• THE TASK
Identify the lines that contain the string "scene" and report only how many there are.

'''

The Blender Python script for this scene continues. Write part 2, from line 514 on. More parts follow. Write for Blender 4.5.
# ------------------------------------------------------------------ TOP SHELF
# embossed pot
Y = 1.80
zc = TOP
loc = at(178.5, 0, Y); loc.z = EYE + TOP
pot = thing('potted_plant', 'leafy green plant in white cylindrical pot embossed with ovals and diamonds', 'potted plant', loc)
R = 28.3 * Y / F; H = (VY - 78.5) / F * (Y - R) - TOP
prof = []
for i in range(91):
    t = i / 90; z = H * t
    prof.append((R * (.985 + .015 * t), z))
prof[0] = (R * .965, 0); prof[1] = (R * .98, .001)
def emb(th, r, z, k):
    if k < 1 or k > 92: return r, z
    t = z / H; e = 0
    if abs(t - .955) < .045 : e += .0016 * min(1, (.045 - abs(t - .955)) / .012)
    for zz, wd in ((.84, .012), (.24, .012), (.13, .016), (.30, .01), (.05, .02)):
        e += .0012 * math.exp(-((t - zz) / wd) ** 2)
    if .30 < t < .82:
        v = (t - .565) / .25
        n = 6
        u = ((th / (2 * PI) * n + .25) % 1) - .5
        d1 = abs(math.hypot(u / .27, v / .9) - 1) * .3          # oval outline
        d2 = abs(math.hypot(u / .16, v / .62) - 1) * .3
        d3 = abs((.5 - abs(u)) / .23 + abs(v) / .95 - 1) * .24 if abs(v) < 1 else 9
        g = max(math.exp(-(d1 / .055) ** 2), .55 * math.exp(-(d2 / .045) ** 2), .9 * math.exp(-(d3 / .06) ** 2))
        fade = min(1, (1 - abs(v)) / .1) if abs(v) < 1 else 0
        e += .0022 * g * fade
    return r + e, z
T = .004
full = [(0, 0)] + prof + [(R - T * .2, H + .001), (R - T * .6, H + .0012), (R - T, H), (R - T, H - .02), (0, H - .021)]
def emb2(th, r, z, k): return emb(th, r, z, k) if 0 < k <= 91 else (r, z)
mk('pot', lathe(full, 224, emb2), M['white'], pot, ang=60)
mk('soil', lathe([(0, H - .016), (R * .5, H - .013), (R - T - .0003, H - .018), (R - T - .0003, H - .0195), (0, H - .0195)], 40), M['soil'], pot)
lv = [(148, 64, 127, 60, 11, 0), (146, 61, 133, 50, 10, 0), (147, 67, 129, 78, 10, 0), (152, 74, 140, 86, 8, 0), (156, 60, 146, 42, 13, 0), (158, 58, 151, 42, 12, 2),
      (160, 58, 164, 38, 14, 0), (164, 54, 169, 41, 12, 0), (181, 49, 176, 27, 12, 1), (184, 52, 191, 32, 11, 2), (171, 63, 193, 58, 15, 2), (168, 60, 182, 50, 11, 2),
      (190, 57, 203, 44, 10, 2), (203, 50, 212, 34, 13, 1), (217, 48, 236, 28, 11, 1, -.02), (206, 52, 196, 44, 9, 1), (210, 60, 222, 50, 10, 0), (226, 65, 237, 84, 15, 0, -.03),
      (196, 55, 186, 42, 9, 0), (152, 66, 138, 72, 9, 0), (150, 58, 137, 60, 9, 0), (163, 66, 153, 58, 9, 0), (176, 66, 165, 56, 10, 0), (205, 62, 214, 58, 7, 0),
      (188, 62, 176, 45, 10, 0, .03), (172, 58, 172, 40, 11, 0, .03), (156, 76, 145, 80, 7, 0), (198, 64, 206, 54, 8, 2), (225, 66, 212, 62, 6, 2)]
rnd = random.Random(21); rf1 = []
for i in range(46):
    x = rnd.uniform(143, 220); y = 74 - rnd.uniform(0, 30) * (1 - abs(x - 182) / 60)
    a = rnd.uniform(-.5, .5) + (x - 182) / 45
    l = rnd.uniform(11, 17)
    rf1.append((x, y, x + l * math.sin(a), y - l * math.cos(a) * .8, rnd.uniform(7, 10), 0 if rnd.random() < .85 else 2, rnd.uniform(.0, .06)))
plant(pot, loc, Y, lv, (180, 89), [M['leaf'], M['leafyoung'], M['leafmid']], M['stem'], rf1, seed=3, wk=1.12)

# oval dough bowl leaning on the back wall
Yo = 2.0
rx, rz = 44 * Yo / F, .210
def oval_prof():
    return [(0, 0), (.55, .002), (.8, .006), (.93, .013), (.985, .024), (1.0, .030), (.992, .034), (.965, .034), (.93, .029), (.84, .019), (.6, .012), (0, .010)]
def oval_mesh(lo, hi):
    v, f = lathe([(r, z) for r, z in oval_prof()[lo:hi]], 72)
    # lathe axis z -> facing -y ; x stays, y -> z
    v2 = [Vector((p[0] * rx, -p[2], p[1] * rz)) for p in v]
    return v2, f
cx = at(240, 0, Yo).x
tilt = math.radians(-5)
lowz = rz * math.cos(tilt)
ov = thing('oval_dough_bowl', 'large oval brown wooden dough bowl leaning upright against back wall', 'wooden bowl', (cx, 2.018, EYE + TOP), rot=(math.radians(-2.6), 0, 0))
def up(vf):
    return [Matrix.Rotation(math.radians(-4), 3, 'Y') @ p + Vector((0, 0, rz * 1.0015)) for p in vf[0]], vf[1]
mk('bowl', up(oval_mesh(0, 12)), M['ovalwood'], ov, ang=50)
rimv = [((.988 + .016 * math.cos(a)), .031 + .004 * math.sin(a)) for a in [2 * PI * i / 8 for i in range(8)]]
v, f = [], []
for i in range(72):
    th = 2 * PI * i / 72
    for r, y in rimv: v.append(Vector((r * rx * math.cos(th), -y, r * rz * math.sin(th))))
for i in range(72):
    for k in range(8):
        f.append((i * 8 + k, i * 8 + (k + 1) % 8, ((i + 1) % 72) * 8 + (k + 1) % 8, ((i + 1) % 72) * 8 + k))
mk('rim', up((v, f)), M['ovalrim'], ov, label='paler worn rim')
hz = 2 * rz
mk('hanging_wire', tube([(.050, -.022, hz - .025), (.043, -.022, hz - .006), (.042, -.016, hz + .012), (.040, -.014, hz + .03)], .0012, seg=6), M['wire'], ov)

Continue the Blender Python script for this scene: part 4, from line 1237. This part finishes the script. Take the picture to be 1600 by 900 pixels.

'''

• EXERCISE RESULT
2